- [Set exercise] Locate all lines with the word "this" and copy them out.

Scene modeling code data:
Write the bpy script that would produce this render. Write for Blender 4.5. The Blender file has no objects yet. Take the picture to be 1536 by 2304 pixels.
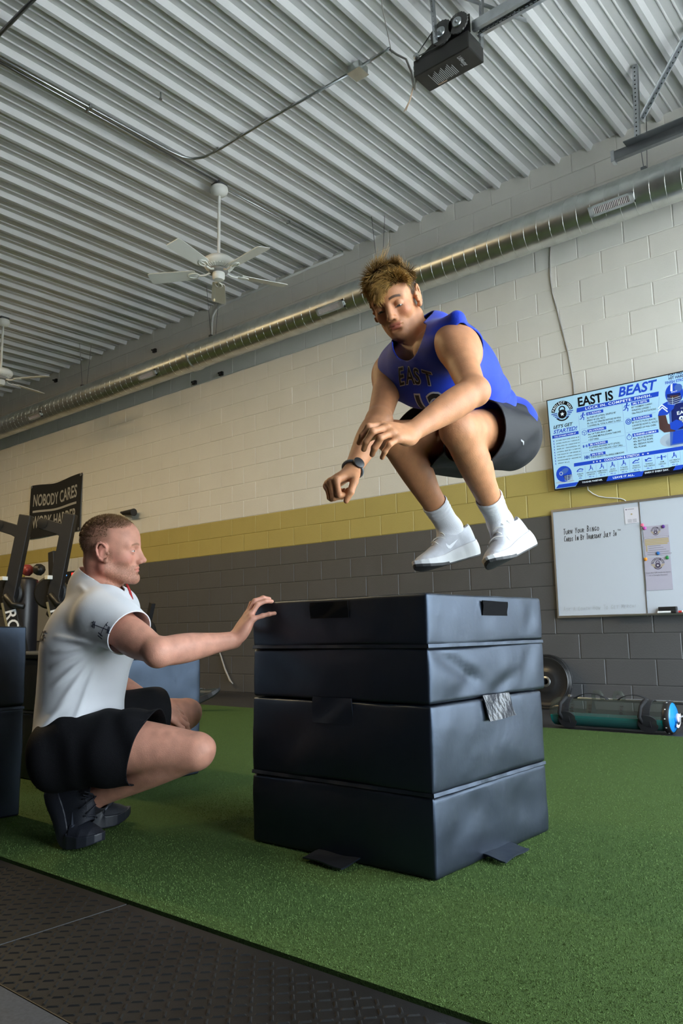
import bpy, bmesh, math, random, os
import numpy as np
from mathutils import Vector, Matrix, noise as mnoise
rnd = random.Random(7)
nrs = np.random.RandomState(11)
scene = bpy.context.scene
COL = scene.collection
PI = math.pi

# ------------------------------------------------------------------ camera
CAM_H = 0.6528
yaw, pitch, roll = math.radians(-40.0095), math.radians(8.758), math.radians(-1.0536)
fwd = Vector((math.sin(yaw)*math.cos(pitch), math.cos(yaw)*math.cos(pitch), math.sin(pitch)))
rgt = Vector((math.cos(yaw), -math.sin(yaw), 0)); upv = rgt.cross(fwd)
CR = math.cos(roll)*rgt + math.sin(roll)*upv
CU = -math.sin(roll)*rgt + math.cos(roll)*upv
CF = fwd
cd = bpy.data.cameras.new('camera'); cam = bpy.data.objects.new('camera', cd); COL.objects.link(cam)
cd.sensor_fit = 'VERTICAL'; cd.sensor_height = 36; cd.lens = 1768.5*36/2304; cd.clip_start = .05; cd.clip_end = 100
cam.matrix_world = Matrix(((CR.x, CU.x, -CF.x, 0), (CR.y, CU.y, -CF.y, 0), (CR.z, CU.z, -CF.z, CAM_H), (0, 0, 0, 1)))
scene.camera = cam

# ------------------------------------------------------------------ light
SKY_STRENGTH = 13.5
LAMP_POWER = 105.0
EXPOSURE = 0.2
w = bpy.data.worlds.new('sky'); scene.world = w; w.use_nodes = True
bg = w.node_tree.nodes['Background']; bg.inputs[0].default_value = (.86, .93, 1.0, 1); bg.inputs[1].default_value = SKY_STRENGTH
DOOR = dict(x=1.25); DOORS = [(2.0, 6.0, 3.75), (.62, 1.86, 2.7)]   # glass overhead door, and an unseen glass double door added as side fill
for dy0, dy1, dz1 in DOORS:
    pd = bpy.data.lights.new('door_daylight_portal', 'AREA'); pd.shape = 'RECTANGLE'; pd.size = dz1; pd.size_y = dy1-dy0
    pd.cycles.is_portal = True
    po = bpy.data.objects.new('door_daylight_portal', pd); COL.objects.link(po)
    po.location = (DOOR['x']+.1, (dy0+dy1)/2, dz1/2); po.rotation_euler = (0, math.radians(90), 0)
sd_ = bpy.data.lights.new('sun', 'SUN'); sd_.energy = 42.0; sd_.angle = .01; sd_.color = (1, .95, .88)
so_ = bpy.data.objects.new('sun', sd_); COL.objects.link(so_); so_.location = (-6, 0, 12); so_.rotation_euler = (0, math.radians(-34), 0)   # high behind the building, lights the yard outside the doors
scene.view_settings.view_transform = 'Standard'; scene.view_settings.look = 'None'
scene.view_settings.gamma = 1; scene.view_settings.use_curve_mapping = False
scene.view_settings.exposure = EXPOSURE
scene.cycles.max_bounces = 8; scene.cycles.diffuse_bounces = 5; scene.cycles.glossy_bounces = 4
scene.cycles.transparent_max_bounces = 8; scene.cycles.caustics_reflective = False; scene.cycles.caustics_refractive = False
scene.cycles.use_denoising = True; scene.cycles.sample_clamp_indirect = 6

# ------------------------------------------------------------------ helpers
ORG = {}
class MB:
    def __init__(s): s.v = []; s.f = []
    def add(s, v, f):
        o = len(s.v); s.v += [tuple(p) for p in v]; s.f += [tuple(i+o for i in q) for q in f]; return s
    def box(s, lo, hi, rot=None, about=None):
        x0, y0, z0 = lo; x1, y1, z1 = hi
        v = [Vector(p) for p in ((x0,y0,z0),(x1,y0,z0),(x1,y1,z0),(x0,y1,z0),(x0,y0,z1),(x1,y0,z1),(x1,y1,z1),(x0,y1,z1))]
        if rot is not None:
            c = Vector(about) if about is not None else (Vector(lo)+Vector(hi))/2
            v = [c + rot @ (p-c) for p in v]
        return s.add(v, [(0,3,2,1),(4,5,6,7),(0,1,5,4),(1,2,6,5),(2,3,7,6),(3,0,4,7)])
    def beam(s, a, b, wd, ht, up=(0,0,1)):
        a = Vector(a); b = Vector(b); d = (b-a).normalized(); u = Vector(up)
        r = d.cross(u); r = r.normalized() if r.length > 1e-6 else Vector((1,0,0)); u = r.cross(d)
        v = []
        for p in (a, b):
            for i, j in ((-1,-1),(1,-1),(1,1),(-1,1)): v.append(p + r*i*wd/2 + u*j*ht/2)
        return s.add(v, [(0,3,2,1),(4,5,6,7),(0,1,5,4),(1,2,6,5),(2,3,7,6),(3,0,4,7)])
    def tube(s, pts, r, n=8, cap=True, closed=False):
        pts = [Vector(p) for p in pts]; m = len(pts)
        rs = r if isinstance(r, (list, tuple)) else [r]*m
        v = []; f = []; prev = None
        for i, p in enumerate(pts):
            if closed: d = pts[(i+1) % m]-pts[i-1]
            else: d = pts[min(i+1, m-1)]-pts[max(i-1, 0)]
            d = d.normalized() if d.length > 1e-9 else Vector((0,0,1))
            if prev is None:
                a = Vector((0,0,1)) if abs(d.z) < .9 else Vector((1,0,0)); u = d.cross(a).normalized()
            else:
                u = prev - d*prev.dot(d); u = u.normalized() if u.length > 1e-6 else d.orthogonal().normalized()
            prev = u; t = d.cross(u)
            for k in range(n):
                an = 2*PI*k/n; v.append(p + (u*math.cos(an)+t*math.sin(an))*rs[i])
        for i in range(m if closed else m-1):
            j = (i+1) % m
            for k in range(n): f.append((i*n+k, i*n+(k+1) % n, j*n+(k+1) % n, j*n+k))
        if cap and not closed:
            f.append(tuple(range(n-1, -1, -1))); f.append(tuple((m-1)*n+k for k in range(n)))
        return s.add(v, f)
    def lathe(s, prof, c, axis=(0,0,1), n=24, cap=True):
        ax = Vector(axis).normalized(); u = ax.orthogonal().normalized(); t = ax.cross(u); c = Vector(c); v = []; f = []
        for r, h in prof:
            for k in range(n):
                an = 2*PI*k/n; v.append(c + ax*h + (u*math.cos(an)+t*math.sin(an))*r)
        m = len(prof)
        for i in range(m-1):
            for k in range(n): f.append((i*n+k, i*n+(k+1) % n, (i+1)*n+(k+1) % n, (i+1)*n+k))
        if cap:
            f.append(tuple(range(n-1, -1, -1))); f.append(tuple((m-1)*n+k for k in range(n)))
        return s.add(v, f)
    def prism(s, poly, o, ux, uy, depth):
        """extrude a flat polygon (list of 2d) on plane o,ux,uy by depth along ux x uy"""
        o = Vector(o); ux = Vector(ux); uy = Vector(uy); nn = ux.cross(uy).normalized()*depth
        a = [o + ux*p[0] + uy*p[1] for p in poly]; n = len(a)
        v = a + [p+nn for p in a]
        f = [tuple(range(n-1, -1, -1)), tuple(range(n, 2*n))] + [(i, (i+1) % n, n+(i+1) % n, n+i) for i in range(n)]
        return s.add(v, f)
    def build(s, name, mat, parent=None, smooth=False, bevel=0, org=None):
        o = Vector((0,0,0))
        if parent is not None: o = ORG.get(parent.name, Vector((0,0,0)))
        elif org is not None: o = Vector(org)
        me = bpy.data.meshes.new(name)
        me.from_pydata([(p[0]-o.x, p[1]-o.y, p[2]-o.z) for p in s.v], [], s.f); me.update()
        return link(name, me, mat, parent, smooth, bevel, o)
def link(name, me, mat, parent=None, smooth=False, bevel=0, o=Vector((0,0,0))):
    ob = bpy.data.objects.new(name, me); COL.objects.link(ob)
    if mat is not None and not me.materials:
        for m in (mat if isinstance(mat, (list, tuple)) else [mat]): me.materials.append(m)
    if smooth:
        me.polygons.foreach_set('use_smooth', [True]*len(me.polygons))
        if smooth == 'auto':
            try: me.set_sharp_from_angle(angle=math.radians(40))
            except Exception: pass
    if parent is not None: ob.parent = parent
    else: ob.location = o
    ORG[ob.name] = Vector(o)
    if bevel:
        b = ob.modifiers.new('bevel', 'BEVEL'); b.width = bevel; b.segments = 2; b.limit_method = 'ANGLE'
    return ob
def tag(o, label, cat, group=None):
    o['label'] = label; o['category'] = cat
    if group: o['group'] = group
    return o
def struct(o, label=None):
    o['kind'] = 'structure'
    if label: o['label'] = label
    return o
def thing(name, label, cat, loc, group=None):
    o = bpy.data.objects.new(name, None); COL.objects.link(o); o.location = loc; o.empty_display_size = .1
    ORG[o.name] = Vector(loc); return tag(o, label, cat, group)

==

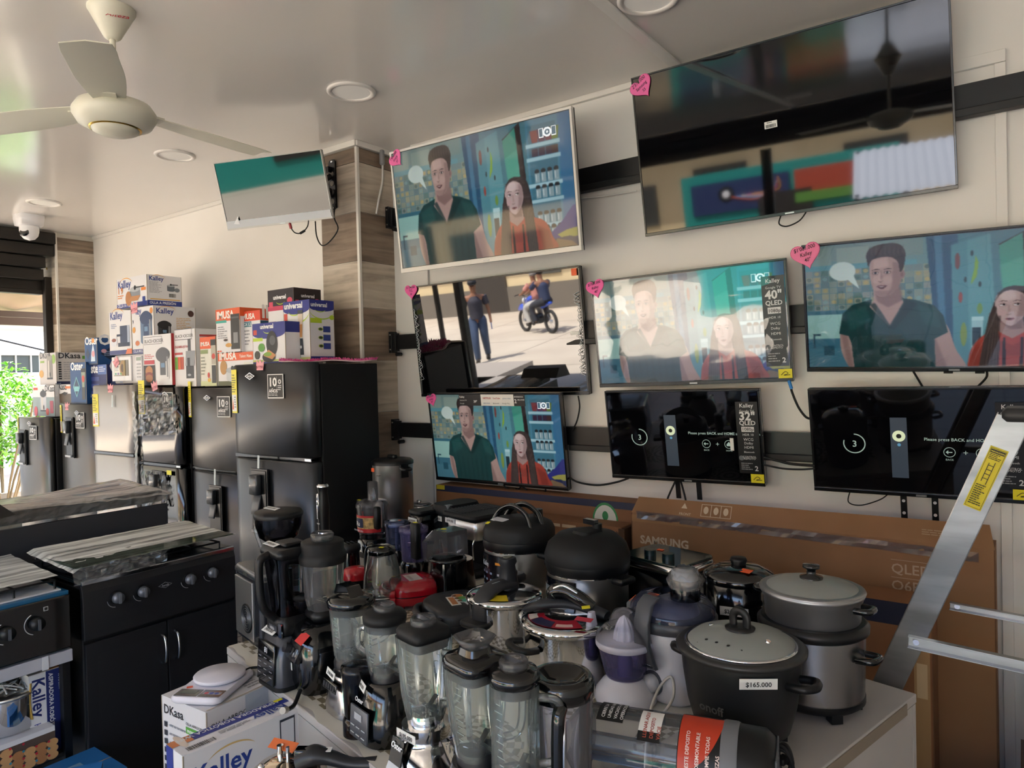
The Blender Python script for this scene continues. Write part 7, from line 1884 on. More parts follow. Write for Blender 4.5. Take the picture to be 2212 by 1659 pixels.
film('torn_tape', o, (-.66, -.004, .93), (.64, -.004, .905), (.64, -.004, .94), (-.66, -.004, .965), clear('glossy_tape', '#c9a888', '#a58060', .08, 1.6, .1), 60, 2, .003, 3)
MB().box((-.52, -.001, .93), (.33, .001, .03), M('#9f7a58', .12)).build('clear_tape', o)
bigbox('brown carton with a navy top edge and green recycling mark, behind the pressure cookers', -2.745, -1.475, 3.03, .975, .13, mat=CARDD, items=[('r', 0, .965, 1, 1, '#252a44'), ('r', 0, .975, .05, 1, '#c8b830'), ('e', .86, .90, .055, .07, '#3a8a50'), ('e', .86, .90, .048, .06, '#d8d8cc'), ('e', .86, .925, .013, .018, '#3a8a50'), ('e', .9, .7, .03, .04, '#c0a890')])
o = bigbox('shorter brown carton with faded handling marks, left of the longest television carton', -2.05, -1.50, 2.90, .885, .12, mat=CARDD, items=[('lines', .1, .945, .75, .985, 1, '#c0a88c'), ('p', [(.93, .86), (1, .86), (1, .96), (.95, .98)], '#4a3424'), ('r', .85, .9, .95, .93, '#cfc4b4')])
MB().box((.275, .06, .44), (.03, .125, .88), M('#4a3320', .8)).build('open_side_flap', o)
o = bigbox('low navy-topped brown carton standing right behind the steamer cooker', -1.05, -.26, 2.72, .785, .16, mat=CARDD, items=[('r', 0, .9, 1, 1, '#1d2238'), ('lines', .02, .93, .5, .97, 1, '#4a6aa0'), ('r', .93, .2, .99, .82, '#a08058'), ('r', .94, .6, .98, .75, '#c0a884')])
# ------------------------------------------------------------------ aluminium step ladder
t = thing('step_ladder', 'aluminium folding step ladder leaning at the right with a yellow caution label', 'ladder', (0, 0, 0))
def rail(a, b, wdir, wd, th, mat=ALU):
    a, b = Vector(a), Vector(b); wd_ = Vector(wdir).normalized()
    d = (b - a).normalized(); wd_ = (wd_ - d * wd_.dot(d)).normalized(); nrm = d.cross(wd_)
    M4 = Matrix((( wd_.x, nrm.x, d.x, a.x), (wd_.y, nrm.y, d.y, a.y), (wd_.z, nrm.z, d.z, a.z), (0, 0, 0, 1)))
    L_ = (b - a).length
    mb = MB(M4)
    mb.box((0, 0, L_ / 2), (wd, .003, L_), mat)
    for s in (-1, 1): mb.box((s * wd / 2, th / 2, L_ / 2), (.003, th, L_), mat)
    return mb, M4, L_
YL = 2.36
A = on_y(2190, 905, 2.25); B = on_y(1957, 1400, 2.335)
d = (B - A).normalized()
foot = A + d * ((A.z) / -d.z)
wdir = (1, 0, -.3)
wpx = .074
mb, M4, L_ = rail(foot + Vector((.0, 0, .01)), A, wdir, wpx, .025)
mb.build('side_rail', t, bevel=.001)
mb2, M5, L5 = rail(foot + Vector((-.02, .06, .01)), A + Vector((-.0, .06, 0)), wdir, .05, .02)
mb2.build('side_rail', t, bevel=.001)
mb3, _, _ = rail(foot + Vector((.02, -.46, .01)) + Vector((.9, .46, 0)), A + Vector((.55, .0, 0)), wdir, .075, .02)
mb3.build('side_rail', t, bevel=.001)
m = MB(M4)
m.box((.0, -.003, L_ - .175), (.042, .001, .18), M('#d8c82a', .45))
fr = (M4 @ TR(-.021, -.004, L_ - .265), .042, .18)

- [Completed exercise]
Write the bpy script that would produce this render. Write for Blender 4.5. The Blender file has no objects yet. Take the picture to be 1536 by 2304 pixels.
The Blender Python script for this scene continues. Write part 7, from line 1884 on. More parts follow. Write for Blender 4.5. Take the picture to be 2212 by 1659 pixels.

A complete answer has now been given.